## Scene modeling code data
************

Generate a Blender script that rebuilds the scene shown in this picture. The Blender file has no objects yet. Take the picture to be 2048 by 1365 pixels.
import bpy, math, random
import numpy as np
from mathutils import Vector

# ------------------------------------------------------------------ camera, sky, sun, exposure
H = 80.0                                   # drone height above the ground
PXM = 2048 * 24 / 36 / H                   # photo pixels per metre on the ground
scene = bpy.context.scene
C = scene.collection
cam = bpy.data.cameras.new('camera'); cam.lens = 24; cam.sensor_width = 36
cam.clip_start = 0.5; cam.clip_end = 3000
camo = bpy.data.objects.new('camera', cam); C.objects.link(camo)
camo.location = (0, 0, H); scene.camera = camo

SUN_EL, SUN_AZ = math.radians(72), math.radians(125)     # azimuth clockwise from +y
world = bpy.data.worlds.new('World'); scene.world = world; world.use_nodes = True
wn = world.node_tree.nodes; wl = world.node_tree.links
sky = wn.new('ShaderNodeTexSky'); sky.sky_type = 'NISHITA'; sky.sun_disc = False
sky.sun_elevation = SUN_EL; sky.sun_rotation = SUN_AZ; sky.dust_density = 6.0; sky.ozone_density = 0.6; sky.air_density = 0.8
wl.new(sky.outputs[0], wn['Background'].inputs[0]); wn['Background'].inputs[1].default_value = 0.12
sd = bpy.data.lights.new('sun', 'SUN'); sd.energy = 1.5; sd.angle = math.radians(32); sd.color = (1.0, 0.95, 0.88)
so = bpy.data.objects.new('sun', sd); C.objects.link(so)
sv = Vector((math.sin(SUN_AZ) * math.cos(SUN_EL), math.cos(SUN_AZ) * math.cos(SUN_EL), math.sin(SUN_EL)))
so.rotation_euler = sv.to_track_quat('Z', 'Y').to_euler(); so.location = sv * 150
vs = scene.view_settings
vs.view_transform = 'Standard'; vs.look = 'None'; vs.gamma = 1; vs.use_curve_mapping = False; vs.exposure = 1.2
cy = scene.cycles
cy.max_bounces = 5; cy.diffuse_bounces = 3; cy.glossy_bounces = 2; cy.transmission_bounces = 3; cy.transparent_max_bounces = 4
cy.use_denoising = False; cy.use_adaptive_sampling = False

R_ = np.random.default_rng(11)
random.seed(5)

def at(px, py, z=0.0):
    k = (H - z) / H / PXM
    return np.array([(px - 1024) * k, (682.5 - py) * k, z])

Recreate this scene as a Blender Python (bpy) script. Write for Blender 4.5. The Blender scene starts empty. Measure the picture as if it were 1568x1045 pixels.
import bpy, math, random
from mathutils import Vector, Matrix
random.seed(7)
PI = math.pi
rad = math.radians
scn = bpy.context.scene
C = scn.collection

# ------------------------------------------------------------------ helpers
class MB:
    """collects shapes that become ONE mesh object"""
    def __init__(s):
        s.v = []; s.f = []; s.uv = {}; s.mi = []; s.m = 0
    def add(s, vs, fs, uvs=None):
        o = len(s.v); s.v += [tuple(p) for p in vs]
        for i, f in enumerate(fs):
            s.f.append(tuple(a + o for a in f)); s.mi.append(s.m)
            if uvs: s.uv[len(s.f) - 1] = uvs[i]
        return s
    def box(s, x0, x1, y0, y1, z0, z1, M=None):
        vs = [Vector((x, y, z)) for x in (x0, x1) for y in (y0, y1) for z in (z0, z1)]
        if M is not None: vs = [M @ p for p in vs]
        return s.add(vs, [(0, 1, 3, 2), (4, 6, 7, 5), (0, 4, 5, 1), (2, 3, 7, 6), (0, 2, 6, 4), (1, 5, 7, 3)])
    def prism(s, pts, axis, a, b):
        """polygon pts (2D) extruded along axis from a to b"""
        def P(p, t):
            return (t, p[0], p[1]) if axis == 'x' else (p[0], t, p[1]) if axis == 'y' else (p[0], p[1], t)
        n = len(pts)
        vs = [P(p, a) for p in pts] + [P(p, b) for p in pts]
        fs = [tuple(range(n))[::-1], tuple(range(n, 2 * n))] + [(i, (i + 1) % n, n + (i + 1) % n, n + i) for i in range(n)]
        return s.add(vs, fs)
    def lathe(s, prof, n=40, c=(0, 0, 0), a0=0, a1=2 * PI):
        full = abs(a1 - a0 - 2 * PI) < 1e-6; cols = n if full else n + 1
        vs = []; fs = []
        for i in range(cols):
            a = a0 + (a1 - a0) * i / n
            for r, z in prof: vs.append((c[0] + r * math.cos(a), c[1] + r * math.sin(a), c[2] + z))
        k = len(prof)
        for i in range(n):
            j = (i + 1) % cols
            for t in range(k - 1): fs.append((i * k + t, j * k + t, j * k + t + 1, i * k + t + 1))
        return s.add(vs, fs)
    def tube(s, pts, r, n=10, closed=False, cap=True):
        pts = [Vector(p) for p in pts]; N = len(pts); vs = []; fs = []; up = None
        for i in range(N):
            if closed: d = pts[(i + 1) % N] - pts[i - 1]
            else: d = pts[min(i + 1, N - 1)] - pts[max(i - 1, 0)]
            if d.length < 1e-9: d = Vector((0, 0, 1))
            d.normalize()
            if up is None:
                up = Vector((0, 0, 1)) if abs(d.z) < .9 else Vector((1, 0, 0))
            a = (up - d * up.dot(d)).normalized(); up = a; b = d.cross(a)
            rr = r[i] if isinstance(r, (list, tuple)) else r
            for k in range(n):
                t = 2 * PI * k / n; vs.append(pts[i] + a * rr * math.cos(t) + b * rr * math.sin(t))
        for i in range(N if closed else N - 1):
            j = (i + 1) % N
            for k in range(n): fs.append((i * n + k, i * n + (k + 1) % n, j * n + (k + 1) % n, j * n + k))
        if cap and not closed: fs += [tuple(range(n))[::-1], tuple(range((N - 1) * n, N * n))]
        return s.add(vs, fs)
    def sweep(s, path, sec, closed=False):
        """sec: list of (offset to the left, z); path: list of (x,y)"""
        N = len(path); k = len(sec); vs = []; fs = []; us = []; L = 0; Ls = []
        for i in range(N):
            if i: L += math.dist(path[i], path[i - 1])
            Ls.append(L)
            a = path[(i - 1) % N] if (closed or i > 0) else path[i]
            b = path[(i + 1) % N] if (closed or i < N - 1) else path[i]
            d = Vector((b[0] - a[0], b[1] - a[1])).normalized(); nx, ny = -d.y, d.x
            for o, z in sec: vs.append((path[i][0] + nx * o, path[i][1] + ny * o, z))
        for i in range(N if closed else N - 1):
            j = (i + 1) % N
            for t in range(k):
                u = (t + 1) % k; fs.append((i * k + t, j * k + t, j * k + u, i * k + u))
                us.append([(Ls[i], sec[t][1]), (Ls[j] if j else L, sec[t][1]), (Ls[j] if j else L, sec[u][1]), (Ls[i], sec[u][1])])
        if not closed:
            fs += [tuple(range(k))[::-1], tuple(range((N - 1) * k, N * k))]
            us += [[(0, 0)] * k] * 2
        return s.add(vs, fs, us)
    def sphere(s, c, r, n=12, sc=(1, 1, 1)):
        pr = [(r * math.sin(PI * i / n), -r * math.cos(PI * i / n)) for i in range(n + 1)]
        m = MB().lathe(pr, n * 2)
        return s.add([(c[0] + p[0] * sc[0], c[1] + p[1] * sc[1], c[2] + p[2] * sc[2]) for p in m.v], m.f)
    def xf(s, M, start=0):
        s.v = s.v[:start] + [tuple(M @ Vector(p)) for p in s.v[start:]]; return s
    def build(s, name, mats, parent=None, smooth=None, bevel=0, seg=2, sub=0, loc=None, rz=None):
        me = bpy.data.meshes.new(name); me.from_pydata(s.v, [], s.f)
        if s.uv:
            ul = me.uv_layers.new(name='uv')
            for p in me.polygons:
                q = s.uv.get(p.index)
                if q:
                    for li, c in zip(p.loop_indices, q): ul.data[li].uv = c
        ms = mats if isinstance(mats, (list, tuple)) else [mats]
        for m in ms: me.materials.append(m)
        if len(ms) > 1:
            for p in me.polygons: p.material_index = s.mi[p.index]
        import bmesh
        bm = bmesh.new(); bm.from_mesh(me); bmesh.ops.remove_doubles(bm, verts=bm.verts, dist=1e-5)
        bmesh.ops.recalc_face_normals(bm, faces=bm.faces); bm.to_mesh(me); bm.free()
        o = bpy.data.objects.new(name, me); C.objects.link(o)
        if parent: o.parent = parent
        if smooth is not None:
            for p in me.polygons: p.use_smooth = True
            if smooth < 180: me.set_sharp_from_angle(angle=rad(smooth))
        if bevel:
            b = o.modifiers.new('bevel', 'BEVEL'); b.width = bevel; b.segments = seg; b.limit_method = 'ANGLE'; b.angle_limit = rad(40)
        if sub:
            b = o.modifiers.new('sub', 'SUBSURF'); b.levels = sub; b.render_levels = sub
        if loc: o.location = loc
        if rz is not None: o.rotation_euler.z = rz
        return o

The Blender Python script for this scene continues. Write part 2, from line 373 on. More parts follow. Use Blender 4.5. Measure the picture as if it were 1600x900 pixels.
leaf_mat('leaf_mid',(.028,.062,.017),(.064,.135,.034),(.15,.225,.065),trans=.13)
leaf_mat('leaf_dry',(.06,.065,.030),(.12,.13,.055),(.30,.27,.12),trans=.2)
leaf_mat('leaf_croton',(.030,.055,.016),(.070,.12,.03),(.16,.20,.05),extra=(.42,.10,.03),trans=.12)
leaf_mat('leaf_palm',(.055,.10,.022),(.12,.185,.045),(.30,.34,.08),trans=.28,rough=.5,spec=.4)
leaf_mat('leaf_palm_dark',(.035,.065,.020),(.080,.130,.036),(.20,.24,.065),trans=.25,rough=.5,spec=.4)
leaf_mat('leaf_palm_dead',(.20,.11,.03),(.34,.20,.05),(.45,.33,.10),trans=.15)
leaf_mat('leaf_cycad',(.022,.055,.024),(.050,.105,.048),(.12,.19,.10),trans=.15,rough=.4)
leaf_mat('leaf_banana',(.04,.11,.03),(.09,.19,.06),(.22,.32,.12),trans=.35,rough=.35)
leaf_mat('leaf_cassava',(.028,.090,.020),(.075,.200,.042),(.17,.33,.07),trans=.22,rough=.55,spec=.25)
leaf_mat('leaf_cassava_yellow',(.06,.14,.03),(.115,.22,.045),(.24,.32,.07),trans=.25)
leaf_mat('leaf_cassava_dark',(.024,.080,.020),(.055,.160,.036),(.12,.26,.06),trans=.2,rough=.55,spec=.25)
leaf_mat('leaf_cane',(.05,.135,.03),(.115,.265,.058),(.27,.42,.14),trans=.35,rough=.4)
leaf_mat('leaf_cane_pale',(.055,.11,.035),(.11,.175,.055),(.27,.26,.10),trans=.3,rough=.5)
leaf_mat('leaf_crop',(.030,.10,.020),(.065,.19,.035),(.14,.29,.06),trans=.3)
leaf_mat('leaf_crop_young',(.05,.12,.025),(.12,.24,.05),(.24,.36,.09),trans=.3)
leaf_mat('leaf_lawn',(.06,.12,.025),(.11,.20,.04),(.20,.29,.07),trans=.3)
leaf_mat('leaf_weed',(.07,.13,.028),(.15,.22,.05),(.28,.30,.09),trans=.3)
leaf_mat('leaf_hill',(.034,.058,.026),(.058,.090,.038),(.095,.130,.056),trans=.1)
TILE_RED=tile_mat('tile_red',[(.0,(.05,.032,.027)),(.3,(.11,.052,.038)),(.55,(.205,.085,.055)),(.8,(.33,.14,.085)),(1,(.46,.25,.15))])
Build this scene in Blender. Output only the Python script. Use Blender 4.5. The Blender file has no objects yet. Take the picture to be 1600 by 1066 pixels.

************

## Aim
Wherever the word "Blender" occurs in a line of the listing, copy that line.

## Answer for this exercise
Generate a Blender script that rebuilds the scene shown in this picture. The Blender file has no objects yet. Take the picture to be 2048 by 1365 pixels.
Recreate this scene as a Blender Python (bpy) script. Write for Blender 4.5. The Blender scene starts empty. Measure the picture as if it were 1568x1045 pixels.
The Blender Python script for this scene continues. Write part 2, from line 373 on. More parts follow. Use Blender 4.5. Measure the picture as if it were 1600x900 pixels.
Build this scene in Blender. Output only the Python script. Use Blender 4.5. The Blender file has no objects yet. Take the picture to be 1600 by 1066 pixels.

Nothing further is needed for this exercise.